No joke: On October 14, Fox 2000 will release the big-screen version of The Big Year. It’s directed by David Frankel, an Oscar winner who also did Marley & Me and The Devil Wears Prada. The stars are Steve Martin, Jack Black, and Owen Wilson. Anjelica Huston, Dianne Wiest, JoBeth Williams, and Brian Dennehy play supporting roles. The ensemble cast includes Rashida Jones from The Office, Jim Parsons from The Big Bang Theory, and Anthony Anderson from Law & Order. The whole shebang is narrated by John Cleese from Monty Python.
So what happens when your nonfiction book is made into a fictional film?
For starters, a lot of stuff gets changed. All the characters receive new names, new personality turns, and new plot twists. Instead of being set in 1998 like the book, the movie takes place in the present. Say goodbye to checking tape-recorded rare bird alerts from phone booths. The film version of this story has bloggers and web pages that can be monitored with something I couldn’t have imagined a decade ago—smartphones. There’s no more running through airports to catch a plane to Harlingen just as it pulls away from the gate; the new post-9/11 travel restrictions did away with that.
For financial reasons, most of this movie was filmed in Canada, but the filmmakers did find some pretty convincing stand-ins for places in the book. Pelagic birding trips shot in Tofino, British Columbia, look a lot like the real things in Monterey Bay and Newfoundland. B.C.’s Okanagan Valley, in the rain shadow of the Cariboo Mountains, makes for a fairly convincing desert Southwest. (To ensure the correct species appear on screen, I’m told some birds were added later—so, for instance, Jack Black points binocs into a bush and then stock footage is added.)
And then there’s Attu. This is where the sheer size of the movie business sank in for me. To replicate a mountainous Aleutian isle with fantastic birds—like the great knot and yellow-throated bunting—but no trees, permanent human residents, or reliable plumbing, the director packed up the entire movie production into semi-trailers and trucked three days up the Alaskan Highway to Dawson City in the Yukon. There, in a forsaken valley not far from the Arctic Circle, they built a striking replica of the ramshackle World War II barracks that birders in my book had relied upon in Attu.
My wife and our three young sons visited the film soundstage during filming in Vancouver, where producers had built another version of the Attu barracks for interior scenes. They had rusty old corrugated siding and National Geographics from the 1980s (the movie also has Owen Wilson on mock covers of ÃÛèÖAPP) and reams of aquarium tubing running up and down ceilings and walls to duplicate the steady drips that, in real life, plopped from leaky roofs onto creaking cot springs. They even had trained Norwegian rats scamper, on cue, through the barracks from one actor to another. I was thrilled to hear that Owen Wilson and Steve Martin talked about Nutting’s flycatchers and rufous-capped warblers. Rashida Jones played stump-the-chump on birdcalls with Jack Black by whistling her own imitation of a painted bunting. Black—or at least his character—could not be stumped.

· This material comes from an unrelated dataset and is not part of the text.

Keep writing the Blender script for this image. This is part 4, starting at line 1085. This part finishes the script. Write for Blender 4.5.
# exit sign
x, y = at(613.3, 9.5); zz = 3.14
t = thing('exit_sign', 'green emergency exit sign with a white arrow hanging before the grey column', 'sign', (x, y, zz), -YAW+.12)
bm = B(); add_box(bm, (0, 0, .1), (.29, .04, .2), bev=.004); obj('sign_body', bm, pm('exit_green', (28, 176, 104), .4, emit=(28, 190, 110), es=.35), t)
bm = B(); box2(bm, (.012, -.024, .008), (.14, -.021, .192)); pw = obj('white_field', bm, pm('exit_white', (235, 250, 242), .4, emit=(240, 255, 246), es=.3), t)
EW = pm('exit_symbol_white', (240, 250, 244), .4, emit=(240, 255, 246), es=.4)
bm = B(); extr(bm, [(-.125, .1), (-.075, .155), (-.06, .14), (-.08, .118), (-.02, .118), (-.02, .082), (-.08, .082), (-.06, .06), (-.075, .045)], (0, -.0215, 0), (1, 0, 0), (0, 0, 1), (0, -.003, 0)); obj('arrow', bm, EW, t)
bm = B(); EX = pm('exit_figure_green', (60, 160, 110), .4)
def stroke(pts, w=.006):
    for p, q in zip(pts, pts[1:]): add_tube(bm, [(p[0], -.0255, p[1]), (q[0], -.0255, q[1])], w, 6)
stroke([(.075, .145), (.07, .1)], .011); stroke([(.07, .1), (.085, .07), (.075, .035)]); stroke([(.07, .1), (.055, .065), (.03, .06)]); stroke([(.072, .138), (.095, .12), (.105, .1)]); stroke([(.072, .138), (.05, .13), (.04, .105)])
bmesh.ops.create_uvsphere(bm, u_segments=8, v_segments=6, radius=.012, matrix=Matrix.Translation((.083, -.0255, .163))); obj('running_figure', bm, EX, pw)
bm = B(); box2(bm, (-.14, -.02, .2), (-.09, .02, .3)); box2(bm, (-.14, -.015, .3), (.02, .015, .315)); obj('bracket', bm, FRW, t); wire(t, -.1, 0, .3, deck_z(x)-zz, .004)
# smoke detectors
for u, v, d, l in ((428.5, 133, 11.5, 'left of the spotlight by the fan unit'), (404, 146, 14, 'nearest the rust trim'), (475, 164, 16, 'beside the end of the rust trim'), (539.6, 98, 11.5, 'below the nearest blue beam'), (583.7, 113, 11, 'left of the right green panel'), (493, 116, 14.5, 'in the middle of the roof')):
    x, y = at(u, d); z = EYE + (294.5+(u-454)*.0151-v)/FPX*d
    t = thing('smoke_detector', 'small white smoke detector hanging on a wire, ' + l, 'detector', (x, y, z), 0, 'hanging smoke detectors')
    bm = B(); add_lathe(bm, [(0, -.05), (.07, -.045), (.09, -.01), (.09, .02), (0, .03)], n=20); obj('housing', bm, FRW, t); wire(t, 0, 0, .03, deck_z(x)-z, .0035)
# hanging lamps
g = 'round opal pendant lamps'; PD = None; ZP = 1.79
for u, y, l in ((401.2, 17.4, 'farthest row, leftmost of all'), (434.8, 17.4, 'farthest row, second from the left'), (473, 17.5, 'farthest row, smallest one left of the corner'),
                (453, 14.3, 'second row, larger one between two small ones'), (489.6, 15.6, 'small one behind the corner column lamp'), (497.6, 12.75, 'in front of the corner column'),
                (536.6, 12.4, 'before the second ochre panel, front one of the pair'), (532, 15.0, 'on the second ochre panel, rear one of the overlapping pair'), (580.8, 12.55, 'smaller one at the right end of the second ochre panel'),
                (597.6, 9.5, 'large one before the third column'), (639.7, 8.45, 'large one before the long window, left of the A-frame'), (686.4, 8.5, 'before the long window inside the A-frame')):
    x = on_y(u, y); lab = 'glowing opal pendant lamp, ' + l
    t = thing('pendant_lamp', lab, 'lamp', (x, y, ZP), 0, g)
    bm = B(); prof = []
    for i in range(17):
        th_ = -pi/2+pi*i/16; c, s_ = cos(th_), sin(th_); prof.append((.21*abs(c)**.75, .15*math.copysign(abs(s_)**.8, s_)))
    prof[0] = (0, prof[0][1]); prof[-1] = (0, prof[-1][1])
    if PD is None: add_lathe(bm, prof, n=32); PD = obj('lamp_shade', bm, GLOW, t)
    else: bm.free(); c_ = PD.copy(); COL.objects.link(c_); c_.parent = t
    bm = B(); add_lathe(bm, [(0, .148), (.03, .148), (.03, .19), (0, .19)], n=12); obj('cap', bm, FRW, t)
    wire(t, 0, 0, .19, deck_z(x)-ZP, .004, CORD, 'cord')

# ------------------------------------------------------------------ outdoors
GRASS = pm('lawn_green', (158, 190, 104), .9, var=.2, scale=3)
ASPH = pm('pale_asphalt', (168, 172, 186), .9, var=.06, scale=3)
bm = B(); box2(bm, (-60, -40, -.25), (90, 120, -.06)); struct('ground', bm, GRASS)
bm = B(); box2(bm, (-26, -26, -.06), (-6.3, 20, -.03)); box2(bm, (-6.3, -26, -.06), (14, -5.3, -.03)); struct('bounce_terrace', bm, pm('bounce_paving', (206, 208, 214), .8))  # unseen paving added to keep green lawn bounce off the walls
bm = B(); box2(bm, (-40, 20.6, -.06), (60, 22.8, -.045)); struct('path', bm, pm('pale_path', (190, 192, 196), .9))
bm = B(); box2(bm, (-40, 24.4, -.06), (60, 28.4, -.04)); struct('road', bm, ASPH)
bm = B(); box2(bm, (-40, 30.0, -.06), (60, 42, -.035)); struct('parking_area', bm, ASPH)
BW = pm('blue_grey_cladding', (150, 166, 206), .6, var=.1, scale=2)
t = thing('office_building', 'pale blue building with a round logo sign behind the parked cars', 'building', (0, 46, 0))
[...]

So what’s the movie like? The truth is, I haven’t seen it yet or read the script. (Authors rank pretty low in the Hollywood food chain, after all.) It’s certainly not a documentary. At the same time, the director was working hard to make it ring true to birds and birders. Greg Miller, one of the men I wrote about, was hired as a consultant for the film, and he taught the main actors how to act like real birders and not some cartoonish pith-helmeted Miss Jane Hathaway from The Beverly Hillbillies. I feel fairly confident that we won’t hear the cries of red-tailed hawks coming from the beaks of robins, and we won’t see any albatrosses cruising Kansas reservoirs.
I do believe the film will convey the excitement of the chase, as well as the natural beauty of birds and the landscape they live in. After my book was published, I got many calls and letters from people saying they had been inspired to try birding for the first time. My hope is that the movie sparks the same reaction, but on an even grander scale.